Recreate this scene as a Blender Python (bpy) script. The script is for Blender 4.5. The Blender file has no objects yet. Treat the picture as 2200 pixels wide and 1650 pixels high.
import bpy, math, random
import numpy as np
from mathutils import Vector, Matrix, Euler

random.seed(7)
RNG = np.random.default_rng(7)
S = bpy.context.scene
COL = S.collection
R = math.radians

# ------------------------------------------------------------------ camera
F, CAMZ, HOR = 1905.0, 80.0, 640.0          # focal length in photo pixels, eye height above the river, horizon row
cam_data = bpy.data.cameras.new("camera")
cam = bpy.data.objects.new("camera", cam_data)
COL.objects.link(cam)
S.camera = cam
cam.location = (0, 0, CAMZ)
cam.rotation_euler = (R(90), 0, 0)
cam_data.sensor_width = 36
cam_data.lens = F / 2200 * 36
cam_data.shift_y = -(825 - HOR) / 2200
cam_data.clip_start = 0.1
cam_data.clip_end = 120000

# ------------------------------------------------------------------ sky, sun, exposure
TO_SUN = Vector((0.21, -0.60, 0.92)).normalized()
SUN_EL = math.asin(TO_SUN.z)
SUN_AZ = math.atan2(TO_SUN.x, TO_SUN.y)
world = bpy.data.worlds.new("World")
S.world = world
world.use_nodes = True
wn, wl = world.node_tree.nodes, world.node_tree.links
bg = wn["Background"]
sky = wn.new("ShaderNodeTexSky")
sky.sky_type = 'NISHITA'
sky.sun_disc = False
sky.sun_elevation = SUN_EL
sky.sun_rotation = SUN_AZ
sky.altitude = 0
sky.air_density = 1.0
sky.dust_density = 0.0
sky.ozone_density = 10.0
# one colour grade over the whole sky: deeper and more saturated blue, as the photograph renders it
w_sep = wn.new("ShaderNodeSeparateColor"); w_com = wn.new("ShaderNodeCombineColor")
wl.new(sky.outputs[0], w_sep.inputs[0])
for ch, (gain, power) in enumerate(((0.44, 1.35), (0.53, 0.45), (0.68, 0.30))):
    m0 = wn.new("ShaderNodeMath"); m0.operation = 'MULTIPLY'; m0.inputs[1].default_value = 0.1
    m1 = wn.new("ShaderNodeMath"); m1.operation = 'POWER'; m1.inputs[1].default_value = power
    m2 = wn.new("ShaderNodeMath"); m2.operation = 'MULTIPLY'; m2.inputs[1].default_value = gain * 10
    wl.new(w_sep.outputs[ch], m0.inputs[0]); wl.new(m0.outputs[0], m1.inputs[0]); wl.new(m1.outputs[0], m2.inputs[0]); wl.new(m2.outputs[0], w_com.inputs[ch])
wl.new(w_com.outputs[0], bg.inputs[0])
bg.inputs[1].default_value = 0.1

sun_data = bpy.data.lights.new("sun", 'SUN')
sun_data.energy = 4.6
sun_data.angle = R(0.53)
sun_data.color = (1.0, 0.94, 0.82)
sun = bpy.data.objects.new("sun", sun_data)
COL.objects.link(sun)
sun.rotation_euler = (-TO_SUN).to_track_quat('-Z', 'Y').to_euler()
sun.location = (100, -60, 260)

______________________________

**WHAT THE TASK ASKS:** Return all the lines that contain the string "objects".

**TASK SOLUTION:**
Recreate this scene as a Blender Python (bpy) script. The script is for Blender 4.5. The Blender file has no objects yet. Treat the picture as 2200 pixels wide and 1650 pixels high.
cam = bpy.data.objects.new("camera", cam_data)
COL.objects.link(cam)
sun = bpy.data.objects.new("sun", sun_data)
COL.objects.link(sun)